A proposta de aluguel social é inviável, pois o valor pago pela Prefeitura do aluguel social é bem inferior aos valores de alugueis cobrados na redondeza. Já os valores oferecidos pela prefeitura nas indenizações não são suficientes para comprar nem um quitinete nos arredores da Providência. E a compra assistida já causou e continua causando em uma família moradora da Providência um transtorno sem fim, pois foi feito uma compra de uma posse de um terceiro que não era o atual proprietário e até hoje não chegaram numa solução à respeito. Vale lembrar, a dificuldade que é de encontrar algo habitável e no valor disponível e estipulado pela Prefeitura.
A prefeitura por interesse politico e financeiro, já demoliu algumas casas ao longo da escadaria e quer demolir não só as estruturas do núcleo familiar da nossa família como toda história acumulada até aqui. Somos pessoas que batalhamos pelos nossos direitos como qualquer outro cidadão carioca, queremos igualdade de direito nas questões referentes à moradia. Só quem mora e vive aqui sabe verdadeiramente as necessidades da comunidade. Não adianta subir o morro para construir um teleférico e achar que tudo vai mudar e melhorar. A prefeitura vive dizendo que as obras do Porto Maravilha e do Morar Carioca são para integrar a cidade. A única integração que conseguimos enxergar é a integração entre a cidade e os turistas, pois essas obras não integram e nem vão integrar o cidadão carioca morador desta comunidade e nem de qualquer outra semelhante a essa, pois o interesse do governo municipal não é esse.
Só queremos um imóvel em troca do nosso atual com as mesmas disposições e localização. Chave por chave. Isso não é uma exigência só nossa, e sim de todos os moradores envolvidos nessa luta, ou seja, moradores do Morro da Providência ameaçados pela remoção.

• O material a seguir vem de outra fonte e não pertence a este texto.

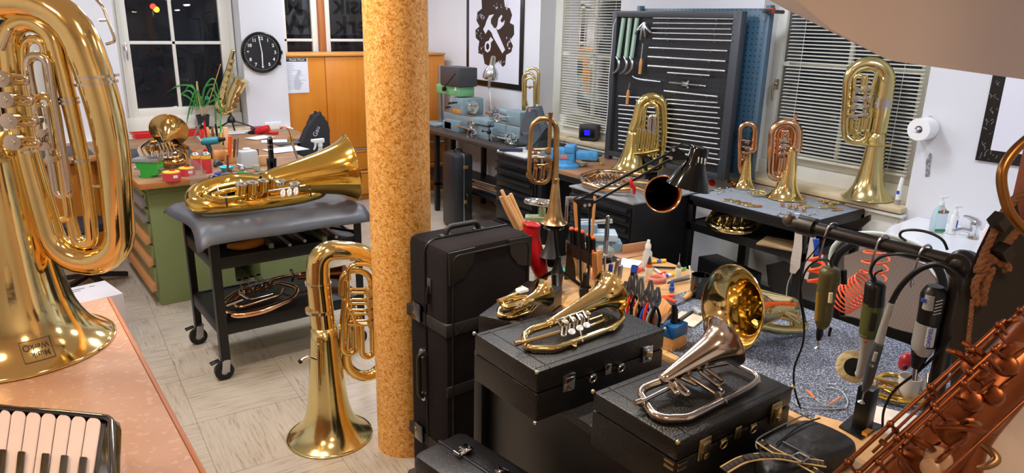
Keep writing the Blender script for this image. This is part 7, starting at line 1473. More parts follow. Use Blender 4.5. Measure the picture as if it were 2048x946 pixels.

Estas são as reivindicações de todos os moradores do Morro da Providência feitas desde o começo das obras:
- Moradia digna para todos e todas do morro da Providência;
- Informação sobre o projeto da prefeitura para todos os moradores com informativo específico para as oito áreas atingidas;
- Participação da comunidade na definição dos projetos. A voz da comunidade deve ser considerada e sua posição deve ser incorporada nas decisões relativas aos projetos;
- No caso da necessidade de reassentamentos, que estes sejam realizados na área e que o reassentamento seja realizado após a conclusão da construção das habitações, garantindo a troca das chaves;
- No caso de reassentamentos justificados pelo fato da área ser caracterizada como área de risco, reivindica-se um laudo técnico autônomo. Caso este laudo comprove o risco, a comunidade aceita sair para outra área próxima, após a conclusão das novas unidades habitacionais, garantindo-se a troca de chave. Se o laudo não comprovar o risco, a área deve ser urbanizada, garantindo-se a permanência da comunidade.
A intervenção na Providência deve promover, nesta ordem, (1) a permanência dos moradores no seu atual local da moradia; (2) o reassentamento na mesma área; (3) indenizações, nas situações excepcionais, somente quando essa for a opção do morador.